March 12, 2009 at 8:30 am
We lost a sql server disk array. Had to be re-raided. Then system disk and registry was restored from tape. Then I copied over a master db, started sql in single user and restored master. Then started sql and restored the model, msdb & the production DBs. DBCC Checkdb clean on all DBs. System back to users with no data loss. I scheduled by weekly dbcc job to run last night and it failed with "Service Broker message delivery is not enabled in this db" message. I compared sys.databases against this system's sister test box and see only tempdb is broker_enabled on the rebuilt live system. What happened? How did that change?

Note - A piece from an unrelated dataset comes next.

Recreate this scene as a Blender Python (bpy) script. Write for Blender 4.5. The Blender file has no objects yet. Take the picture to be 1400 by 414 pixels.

Next I went to Surface Area Config and got error message "SQL Server WMI is not available on localhost." Do I need to re-install sql server? Should I try to service-pack it? I though we were golden after the db restores. This is a Lawson single server system, sql server & Lawson app on the same box. The app works fine. Am I sitting on a time bomb?
March 26, 2009 at 7:09 am
FYI - Guess I'll never know why my restored DBs had the Service Broker turned off. All I had to do was alter database MSDB set enable_broker. My DBCC query uses DB Mail to send the dbcc results. The Service Broker has to be on in MSDB to use DB Mail. Stopping the SQL Server Agent stops all processes in MSDB so the alter database could work.
As for WMI, I don't really know what that is, but when the NT guys restored the system drive, WMI was a seperate option, much like the registry is a seperate option during a restore. They didn't restore it so at the moment I can't use Surface Area Config. This server is being replaced in May so its not a big deal to me, just something to remember for the next time.
June 25, 2012 at 8:35 am
Randy, Thanks It worked for me.
I had a similar situation with send email option in the job.
July 18, 2013 at 3:23 am
My alter database MSDB set enable_broker command has been running for over 10 minutes. Is that normal? I'm still waiting for it to finish...:-(
August 26, 2016 at 8:06 am
Hey man...
Make Sure msdb is in Single User Mode
Make sure you set the msdb database to single user, or this statement just hangs:
alter database msdb set restricted_user with rollback immediate
and, set it back to multi user when you're done
alter databsae msdb set multi_user with rollback immediate
..or Stop the SQL Server Agent which is what Microsoft deems Best Practices.